ENTRIES PROVIDED:
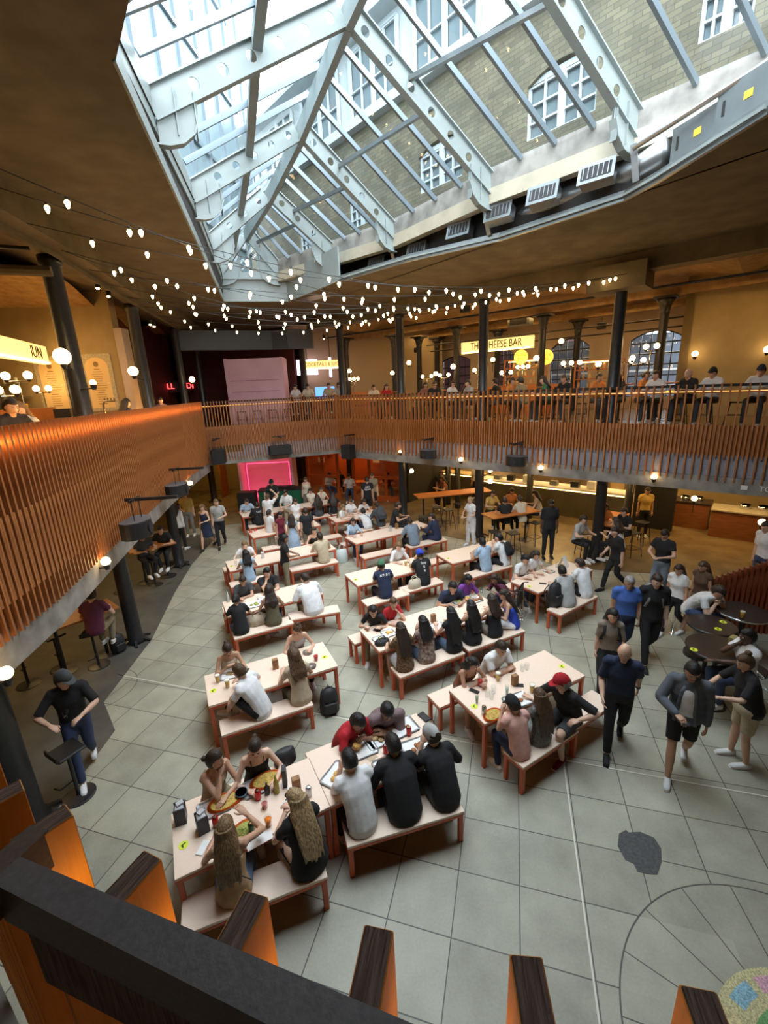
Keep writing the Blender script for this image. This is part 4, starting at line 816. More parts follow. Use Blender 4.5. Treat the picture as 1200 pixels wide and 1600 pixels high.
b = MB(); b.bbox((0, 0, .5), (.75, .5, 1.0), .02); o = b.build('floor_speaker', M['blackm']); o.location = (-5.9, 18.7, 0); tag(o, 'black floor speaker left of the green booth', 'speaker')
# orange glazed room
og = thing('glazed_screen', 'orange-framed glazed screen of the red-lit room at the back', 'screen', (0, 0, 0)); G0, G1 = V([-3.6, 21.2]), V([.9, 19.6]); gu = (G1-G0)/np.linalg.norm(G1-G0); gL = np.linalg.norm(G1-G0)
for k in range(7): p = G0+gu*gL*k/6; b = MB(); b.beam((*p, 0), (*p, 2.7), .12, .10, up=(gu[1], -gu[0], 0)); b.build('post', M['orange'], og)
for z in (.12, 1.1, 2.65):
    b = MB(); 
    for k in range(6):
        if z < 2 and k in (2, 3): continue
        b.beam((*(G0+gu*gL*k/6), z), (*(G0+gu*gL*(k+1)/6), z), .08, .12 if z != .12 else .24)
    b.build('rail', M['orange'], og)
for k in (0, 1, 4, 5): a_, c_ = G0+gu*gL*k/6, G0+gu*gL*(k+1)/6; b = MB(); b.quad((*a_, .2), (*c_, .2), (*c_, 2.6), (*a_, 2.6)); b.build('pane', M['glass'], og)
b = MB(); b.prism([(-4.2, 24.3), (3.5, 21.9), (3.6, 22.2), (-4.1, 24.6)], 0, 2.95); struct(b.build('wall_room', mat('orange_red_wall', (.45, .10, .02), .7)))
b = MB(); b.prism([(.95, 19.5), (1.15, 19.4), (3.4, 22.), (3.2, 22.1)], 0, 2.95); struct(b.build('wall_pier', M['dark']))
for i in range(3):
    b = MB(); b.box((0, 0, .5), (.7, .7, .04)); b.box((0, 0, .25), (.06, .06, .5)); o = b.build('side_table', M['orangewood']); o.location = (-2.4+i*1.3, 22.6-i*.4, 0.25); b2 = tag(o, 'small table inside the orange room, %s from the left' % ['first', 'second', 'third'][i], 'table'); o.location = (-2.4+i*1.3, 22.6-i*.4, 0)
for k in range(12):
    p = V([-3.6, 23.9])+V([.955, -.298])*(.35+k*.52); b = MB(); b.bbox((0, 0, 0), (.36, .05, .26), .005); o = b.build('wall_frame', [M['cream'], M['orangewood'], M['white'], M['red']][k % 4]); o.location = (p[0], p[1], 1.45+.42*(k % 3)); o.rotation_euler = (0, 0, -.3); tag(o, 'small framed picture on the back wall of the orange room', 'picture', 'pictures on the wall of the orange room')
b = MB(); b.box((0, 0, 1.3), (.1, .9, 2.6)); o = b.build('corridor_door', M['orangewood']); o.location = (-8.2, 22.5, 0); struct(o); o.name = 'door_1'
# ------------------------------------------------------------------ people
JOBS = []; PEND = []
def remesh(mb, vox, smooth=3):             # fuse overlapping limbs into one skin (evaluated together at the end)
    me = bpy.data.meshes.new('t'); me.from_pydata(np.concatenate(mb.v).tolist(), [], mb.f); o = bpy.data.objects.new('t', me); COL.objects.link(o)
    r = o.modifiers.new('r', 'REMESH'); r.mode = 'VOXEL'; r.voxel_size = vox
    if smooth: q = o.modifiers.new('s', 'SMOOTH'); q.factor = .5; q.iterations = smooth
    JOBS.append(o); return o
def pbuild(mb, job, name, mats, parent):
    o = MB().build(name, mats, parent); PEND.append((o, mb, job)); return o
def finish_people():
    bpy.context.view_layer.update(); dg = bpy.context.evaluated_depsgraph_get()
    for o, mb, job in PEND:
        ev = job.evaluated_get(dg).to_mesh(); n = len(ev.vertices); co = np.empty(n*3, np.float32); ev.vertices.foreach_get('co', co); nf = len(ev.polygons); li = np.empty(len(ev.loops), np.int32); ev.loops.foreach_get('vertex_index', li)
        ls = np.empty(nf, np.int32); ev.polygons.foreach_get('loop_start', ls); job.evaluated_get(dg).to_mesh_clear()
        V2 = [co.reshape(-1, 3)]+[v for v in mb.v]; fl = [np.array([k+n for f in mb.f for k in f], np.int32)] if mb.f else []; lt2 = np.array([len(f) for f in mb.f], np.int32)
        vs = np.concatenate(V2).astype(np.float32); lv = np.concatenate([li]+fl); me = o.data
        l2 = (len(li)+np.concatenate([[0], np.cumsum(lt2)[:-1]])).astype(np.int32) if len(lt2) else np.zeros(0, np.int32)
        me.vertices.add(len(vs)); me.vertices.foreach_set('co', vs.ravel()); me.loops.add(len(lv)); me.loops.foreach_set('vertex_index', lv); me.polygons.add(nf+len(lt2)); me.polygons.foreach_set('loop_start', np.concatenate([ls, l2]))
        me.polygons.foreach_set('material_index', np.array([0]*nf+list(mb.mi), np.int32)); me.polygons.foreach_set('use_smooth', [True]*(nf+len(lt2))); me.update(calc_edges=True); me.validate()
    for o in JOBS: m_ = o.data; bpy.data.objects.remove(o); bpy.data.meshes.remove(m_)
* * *
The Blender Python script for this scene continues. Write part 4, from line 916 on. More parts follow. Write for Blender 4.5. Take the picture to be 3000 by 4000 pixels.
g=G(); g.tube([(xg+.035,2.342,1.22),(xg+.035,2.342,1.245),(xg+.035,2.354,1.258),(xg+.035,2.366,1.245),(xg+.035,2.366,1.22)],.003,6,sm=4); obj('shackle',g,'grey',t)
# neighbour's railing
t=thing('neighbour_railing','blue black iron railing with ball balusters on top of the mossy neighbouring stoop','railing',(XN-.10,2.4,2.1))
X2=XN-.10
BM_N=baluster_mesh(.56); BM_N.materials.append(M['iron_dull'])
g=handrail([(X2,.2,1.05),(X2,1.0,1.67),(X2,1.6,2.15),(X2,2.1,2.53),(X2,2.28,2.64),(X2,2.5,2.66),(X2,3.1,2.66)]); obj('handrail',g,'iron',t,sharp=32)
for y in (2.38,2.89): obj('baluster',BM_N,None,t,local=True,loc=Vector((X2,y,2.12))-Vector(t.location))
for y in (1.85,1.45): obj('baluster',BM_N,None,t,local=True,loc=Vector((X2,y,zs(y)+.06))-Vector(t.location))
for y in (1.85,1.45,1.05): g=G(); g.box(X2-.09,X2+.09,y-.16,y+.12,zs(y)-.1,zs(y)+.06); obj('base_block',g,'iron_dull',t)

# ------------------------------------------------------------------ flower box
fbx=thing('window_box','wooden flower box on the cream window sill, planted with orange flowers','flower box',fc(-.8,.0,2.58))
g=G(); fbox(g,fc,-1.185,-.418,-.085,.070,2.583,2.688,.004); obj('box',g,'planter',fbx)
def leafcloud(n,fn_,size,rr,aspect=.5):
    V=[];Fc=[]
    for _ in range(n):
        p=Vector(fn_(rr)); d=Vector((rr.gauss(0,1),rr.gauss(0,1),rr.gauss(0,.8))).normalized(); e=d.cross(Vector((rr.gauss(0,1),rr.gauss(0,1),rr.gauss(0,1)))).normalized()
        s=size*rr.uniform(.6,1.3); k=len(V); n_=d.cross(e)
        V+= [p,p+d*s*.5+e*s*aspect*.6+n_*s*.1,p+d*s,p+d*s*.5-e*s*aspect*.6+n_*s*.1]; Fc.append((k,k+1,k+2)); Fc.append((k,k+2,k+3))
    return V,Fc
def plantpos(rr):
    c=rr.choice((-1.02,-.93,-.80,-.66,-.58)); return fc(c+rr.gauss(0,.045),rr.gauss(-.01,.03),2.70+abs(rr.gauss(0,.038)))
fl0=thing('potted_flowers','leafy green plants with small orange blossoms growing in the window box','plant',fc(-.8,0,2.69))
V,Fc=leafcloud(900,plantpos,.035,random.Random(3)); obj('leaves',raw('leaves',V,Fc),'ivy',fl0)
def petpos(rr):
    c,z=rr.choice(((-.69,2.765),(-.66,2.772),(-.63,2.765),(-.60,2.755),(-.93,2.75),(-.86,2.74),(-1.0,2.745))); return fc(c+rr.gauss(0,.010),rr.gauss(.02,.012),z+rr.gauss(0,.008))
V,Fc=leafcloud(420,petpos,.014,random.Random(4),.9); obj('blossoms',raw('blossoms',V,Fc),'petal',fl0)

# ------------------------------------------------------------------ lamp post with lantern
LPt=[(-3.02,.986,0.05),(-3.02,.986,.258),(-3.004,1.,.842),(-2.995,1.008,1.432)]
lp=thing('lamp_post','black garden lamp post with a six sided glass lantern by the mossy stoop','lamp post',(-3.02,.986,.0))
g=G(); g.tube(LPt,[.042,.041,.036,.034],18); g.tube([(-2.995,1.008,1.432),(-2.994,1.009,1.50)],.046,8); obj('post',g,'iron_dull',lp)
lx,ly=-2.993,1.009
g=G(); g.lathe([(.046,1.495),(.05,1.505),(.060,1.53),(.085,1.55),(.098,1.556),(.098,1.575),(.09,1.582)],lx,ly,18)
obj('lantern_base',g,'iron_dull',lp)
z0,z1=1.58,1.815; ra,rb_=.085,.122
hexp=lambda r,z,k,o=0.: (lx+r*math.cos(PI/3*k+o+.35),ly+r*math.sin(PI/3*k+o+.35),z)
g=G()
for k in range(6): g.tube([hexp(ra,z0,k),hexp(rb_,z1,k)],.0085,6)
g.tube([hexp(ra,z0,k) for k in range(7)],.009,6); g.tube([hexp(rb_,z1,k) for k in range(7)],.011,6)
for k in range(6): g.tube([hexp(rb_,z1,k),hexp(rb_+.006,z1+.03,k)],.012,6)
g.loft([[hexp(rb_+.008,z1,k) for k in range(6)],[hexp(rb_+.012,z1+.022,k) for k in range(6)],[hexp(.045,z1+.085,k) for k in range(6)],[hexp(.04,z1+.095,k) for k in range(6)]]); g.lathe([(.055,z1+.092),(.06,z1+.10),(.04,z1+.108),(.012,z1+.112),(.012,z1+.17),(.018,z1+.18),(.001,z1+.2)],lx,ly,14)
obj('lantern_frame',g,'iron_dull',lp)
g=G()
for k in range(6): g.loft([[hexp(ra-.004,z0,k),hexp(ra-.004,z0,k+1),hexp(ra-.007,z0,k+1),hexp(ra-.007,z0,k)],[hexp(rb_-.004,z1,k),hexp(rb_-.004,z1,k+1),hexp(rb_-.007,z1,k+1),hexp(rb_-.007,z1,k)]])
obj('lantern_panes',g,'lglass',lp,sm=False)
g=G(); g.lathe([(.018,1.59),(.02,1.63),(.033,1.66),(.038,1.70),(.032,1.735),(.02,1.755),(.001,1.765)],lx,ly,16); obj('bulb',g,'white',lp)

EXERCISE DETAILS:
Check the records above line by line and tally those holding the string "parts". Answer with the number only.

RESULT BELOW:
2